Foil boards now exist in a variety of pure and hybrid forms for:

• Wingfoiling with a wing
• Windfoiling with a sail
• Prone foiling using a paddle

Disciplines include:

• Freeriding foiling
• Freestyle foiling
• Downwinding prone SUP foiling
• Surf foiling
• Race foiling

For each foiling variant, discipline boards are refined to improve performance.


1 litre of volume will support 1kg of weight. If the volume of your foil board equals that of your body mass, the foil board will be just below the surface. The more volume there is over and above your body mass, the more buoyancy and support you will have.

• Aim for 20-30 litres over and above your body mass when learning.
• For intermediate riding, 10-20 litres over and above your body mass.
• For advanced riders, there are no limits to having a volume less than your body mass.

Critically, the strength of the wind (force) will determine how much body weight (mass) can be efficiently powered and moved in combination with the lift from the hydrofoil. The higher the wind strength, the higher the skill levels and the smaller the foil board can be, though with downwind foiling, you will generally have a larger-volume board closer to or above your body mass.


Uncluttered wingfoiling deck configurations often feature dished decks, which offer improved foot traction and security and a slightly lower rider centre of gravity.

Foot straps are included for rear and front foot security when winging or prone SUP foiling, though it's optional to ride with or without straps, depending on your riding style or intentions. It's common to attach only two straps. Multiple screw-down points are included for multiple variations of foot strap placement.

Rear Strap: Generally directly over the mast of the hydrofoil.
Front Strap: You set this strap at an angle depending on whether you ride predominantly with a regular stance or switch in relation to waves and swell.
Down the Line Placement: The front and rear straps should parallel the board (no offset). These are often preferred for freestyling.
V-Straps (front): These allow for added rail pressure and high-speed riding, whether goofy or regular and are liked by some freestyle riders.

Foostrap tension should be relatively loose when learning to foil so that you can kick the board away from you during a fall.


Rocker: The rocker refers to the board's curvature from nose to tail. Flatter rockers promote higher speed and glide, while those with greater rockers provide better manoeuvrability.

Outline: The outline affects its turning ability and stability.
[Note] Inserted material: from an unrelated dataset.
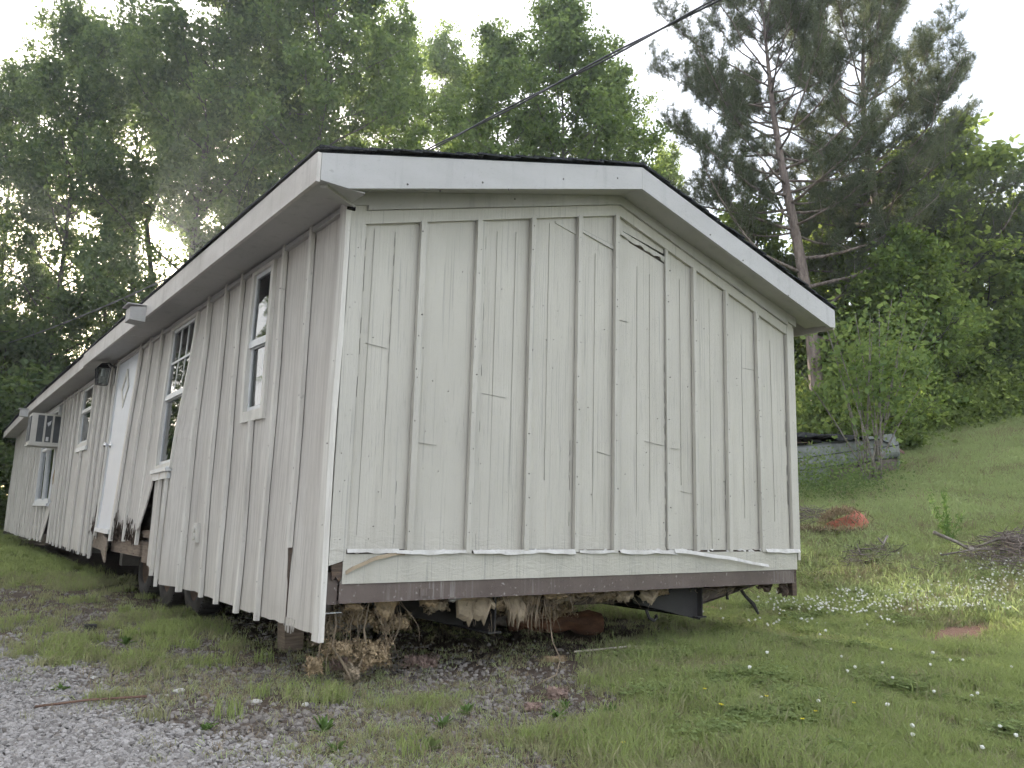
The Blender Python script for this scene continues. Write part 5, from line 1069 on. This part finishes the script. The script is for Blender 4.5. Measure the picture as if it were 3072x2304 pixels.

A rounded outline can be more manoeuvrable, while a straighter outline with parallel rails offers added stability.

Foil Mount: It's important to check that your board is compatible with the hydrofoil connection, dual USB box plate, or Turtle. 


Inflatable Foil Boards: Uniquely designed for travel and easily inflated and deflated, these inflatable wingfoil boards are a fantastic addition to your quiver when you want to travel hassle-free. They can also be an ideal choice for the learner wingfoiller and schools. The better setups include a carbon mast plate to fit a plate mast connector as found on our 5'4 130 litre Skywave Air and our 6'6 170 litre Skywave Air inflatable wingfoil boards. 

Carbon Fibre Epoxy: These wingfoil boards offer the ultimate in lightness and robustness in construction, in addition to reduced flex, for the ultimate in response times and rider comfort as used with our Skywave, Rapide and Tempest wingfoil boards.

Fibreglass Epoxy: Great value construction, offering easy repair for minimal additional weight.